**Exercise**
Repeat the full listing, word for word.

**Material**

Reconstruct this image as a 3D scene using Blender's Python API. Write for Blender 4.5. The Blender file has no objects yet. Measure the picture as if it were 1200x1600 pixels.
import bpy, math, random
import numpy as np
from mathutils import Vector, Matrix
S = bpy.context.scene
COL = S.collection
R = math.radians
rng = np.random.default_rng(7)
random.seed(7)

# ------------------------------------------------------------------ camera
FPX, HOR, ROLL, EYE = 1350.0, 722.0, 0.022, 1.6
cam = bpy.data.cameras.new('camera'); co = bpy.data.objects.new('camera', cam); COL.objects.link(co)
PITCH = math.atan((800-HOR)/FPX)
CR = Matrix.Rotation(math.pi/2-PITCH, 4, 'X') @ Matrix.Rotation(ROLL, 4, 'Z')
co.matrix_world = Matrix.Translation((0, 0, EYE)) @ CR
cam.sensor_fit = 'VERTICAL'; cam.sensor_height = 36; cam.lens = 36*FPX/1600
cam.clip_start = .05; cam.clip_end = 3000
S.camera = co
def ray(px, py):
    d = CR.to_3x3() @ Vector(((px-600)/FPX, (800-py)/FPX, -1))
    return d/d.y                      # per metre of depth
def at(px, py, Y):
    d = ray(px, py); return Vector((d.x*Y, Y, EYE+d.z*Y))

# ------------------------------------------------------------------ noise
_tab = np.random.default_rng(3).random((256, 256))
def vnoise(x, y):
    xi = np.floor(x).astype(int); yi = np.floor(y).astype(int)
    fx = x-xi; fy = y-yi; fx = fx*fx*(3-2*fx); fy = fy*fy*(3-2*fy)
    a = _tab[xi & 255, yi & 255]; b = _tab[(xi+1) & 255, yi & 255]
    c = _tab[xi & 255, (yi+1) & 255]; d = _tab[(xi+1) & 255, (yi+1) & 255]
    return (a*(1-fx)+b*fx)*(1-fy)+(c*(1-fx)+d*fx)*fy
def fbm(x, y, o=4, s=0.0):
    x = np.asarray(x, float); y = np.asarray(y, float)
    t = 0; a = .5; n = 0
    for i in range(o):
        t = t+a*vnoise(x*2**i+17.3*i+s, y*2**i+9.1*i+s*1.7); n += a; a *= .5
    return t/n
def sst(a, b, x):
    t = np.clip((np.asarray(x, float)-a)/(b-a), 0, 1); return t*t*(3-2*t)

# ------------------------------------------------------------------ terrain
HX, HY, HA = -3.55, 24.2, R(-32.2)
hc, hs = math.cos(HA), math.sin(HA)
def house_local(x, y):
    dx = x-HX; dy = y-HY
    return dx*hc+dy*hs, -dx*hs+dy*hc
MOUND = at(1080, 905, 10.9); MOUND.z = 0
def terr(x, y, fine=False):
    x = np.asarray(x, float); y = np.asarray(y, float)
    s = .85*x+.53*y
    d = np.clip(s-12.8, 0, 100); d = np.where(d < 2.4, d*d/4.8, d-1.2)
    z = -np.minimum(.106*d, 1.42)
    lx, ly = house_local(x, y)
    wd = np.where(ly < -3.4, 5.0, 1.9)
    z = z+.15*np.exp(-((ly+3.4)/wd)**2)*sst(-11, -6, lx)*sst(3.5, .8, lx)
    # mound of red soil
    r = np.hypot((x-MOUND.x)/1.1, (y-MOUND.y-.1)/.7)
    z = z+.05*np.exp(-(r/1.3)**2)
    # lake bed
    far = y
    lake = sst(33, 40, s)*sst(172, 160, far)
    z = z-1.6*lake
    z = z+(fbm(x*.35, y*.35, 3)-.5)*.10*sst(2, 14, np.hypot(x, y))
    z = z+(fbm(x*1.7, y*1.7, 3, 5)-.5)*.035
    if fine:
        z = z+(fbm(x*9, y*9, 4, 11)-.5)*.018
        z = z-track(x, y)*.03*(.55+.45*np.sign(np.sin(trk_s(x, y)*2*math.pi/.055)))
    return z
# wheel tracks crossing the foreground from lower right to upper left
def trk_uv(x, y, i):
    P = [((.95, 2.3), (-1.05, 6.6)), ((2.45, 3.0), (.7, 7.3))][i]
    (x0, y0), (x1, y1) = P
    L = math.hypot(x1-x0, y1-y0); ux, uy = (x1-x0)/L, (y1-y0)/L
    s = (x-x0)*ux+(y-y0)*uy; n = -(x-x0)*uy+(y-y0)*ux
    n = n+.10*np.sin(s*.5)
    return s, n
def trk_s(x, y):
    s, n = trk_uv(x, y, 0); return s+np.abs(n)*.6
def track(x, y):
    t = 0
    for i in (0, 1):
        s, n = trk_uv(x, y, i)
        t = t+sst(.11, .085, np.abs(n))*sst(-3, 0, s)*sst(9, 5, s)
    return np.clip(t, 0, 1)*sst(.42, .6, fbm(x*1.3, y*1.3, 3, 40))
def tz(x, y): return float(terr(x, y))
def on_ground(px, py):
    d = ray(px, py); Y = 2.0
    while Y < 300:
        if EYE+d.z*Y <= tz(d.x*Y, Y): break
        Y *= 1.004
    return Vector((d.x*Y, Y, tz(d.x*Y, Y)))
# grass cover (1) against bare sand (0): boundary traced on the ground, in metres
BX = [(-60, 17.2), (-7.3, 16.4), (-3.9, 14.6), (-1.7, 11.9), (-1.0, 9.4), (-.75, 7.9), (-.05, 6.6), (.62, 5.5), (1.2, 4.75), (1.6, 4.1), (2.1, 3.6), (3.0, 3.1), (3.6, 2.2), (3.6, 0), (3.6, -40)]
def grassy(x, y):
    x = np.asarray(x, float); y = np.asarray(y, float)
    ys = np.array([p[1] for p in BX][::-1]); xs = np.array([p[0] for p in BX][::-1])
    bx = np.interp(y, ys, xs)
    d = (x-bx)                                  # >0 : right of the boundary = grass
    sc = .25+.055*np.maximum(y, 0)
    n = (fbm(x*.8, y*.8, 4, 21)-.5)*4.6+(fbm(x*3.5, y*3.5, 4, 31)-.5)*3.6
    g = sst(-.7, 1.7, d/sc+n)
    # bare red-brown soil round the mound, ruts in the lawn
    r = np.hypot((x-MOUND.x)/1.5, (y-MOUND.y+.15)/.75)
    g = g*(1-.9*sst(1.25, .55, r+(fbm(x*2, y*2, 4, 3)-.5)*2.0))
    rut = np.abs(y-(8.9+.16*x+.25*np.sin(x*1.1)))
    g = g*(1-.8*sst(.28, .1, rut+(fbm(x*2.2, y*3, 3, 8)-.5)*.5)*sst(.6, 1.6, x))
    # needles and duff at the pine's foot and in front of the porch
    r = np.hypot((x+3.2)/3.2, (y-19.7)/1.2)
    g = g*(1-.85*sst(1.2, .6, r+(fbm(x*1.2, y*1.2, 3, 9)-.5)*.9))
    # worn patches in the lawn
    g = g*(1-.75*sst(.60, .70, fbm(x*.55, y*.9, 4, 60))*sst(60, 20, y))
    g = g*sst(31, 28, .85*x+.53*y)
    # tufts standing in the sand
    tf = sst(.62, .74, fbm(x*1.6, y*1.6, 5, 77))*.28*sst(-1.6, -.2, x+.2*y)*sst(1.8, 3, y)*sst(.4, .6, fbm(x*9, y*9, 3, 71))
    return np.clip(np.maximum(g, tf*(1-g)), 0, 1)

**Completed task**
Reconstruct this image as a 3D scene using Blender's Python API. Write for Blender 4.5. The Blender file has no objects yet. Measure the picture as if it were 1200x1600 pixels.
import bpy, math, random
import numpy as np
from mathutils import Vector, Matrix
S = bpy.context.scene
COL = S.collection
R = math.radians
rng = np.random.default_rng(7)
random.seed(7)

# ------------------------------------------------------------------ camera
FPX, HOR, ROLL, EYE = 1350.0, 722.0, 0.022, 1.6
cam = bpy.data.cameras.new('camera'); co = bpy.data.objects.new('camera', cam); COL.objects.link(co)
PITCH = math.atan((800-HOR)/FPX)
CR = Matrix.Rotation(math.pi/2-PITCH, 4, 'X') @ Matrix.Rotation(ROLL, 4, 'Z')
co.matrix_world = Matrix.Translation((0, 0, EYE)) @ CR
cam.sensor_fit = 'VERTICAL'; cam.sensor_height = 36; cam.lens = 36*FPX/1600
cam.clip_start = .05; cam.clip_end = 3000
S.camera = co
def ray(px, py):
    d = CR.to_3x3() @ Vector(((px-600)/FPX, (800-py)/FPX, -1))
    return d/d.y                      # per metre of depth
def at(px, py, Y):
    d = ray(px, py); return Vector((d.x*Y, Y, EYE+d.z*Y))

# ------------------------------------------------------------------ noise
_tab = np.random.default_rng(3).random((256, 256))
def vnoise(x, y):
    xi = np.floor(x).astype(int); yi = np.floor(y).astype(int)
    fx = x-xi; fy = y-yi; fx = fx*fx*(3-2*fx); fy = fy*fy*(3-2*fy)
    a = _tab[xi & 255, yi & 255]; b = _tab[(xi+1) & 255, yi & 255]
    c = _tab[xi & 255, (yi+1) & 255]; d = _tab[(xi+1) & 255, (yi+1) & 255]
    return (a*(1-fx)+b*fx)*(1-fy)+(c*(1-fx)+d*fx)*fy
def fbm(x, y, o=4, s=0.0):
    x = np.asarray(x, float); y = np.asarray(y, float)
    t = 0; a = .5; n = 0
    for i in range(o):
        t = t+a*vnoise(x*2**i+17.3*i+s, y*2**i+9.1*i+s*1.7); n += a; a *= .5
    return t/n
def sst(a, b, x):
    t = np.clip((np.asarray(x, float)-a)/(b-a), 0, 1); return t*t*(3-2*t)

# ------------------------------------------------------------------ terrain
HX, HY, HA = -3.55, 24.2, R(-32.2)
hc, hs = math.cos(HA), math.sin(HA)
def house_local(x, y):
    dx = x-HX; dy = y-HY
    return dx*hc+dy*hs, -dx*hs+dy*hc
MOUND = at(1080, 905, 10.9); MOUND.z = 0
def terr(x, y, fine=False):
    x = np.asarray(x, float); y = np.asarray(y, float)
    s = .85*x+.53*y
    d = np.clip(s-12.8, 0, 100); d = np.where(d < 2.4, d*d/4.8, d-1.2)
    z = -np.minimum(.106*d, 1.42)
    lx, ly = house_local(x, y)
    wd = np.where(ly < -3.4, 5.0, 1.9)
    z = z+.15*np.exp(-((ly+3.4)/wd)**2)*sst(-11, -6, lx)*sst(3.5, .8, lx)
    # mound of red soil
    r = np.hypot((x-MOUND.x)/1.1, (y-MOUND.y-.1)/.7)
    z = z+.05*np.exp(-(r/1.3)**2)
    # lake bed
    far = y
    lake = sst(33, 40, s)*sst(172, 160, far)
    z = z-1.6*lake
    z = z+(fbm(x*.35, y*.35, 3)-.5)*.10*sst(2, 14, np.hypot(x, y))
    z = z+(fbm(x*1.7, y*1.7, 3, 5)-.5)*.035
    if fine:
        z = z+(fbm(x*9, y*9, 4, 11)-.5)*.018
        z = z-track(x, y)*.03*(.55+.45*np.sign(np.sin(trk_s(x, y)*2*math.pi/.055)))
    return z
# wheel tracks crossing the foreground from lower right to upper left
def trk_uv(x, y, i):
    P = [((.95, 2.3), (-1.05, 6.6)), ((2.45, 3.0), (.7, 7.3))][i]
    (x0, y0), (x1, y1) = P
    L = math.hypot(x1-x0, y1-y0); ux, uy = (x1-x0)/L, (y1-y0)/L
    s = (x-x0)*ux+(y-y0)*uy; n = -(x-x0)*uy+(y-y0)*ux
    n = n+.10*np.sin(s*.5)
    return s, n
def trk_s(x, y):
    s, n = trk_uv(x, y, 0); return s+np.abs(n)*.6
def track(x, y):
    t = 0
    for i in (0, 1):
        s, n = trk_uv(x, y, i)
        t = t+sst(.11, .085, np.abs(n))*sst(-3, 0, s)*sst(9, 5, s)
    return np.clip(t, 0, 1)*sst(.42, .6, fbm(x*1.3, y*1.3, 3, 40))
def tz(x, y): return float(terr(x, y))
def on_ground(px, py):
    d = ray(px, py); Y = 2.0
    while Y < 300:
        if EYE+d.z*Y <= tz(d.x*Y, Y): break
        Y *= 1.004
    return Vector((d.x*Y, Y, tz(d.x*Y, Y)))
# grass cover (1) against bare sand (0): boundary traced on the ground, in metres
BX = [(-60, 17.2), (-7.3, 16.4), (-3.9, 14.6), (-1.7, 11.9), (-1.0, 9.4), (-.75, 7.9), (-.05, 6.6), (.62, 5.5), (1.2, 4.75), (1.6, 4.1), (2.1, 3.6), (3.0, 3.1), (3.6, 2.2), (3.6, 0), (3.6, -40)]
def grassy(x, y):
    x = np.asarray(x, float); y = np.asarray(y, float)
    ys = np.array([p[1] for p in BX][::-1]); xs = np.array([p[0] for p in BX][::-1])
    bx = np.interp(y, ys, xs)
    d = (x-bx)                                  # >0 : right of the boundary = grass
    sc = .25+.055*np.maximum(y, 0)
    n = (fbm(x*.8, y*.8, 4, 21)-.5)*4.6+(fbm(x*3.5, y*3.5, 4, 31)-.5)*3.6
    g = sst(-.7, 1.7, d/sc+n)
    # bare red-brown soil round the mound, ruts in the lawn
    r = np.hypot((x-MOUND.x)/1.5, (y-MOUND.y+.15)/.75)
    g = g*(1-.9*sst(1.25, .55, r+(fbm(x*2, y*2, 4, 3)-.5)*2.0))
    rut = np.abs(y-(8.9+.16*x+.25*np.sin(x*1.1)))
    g = g*(1-.8*sst(.28, .1, rut+(fbm(x*2.2, y*3, 3, 8)-.5)*.5)*sst(.6, 1.6, x))
    # needles and duff at the pine's foot and in front of the porch
    r = np.hypot((x+3.2)/3.2, (y-19.7)/1.2)
    g = g*(1-.85*sst(1.2, .6, r+(fbm(x*1.2, y*1.2, 3, 9)-.5)*.9))
    # worn patches in the lawn
    g = g*(1-.75*sst(.60, .70, fbm(x*.55, y*.9, 4, 60))*sst(60, 20, y))
    g = g*sst(31, 28, .85*x+.53*y)
    # tufts standing in the sand
    tf = sst(.62, .74, fbm(x*1.6, y*1.6, 5, 77))*.28*sst(-1.6, -.2, x+.2*y)*sst(1.8, 3, y)*sst(.4, .6, fbm(x*9, y*9, 3, 71))
    return np.clip(np.maximum(g, tf*(1-g)), 0, 1)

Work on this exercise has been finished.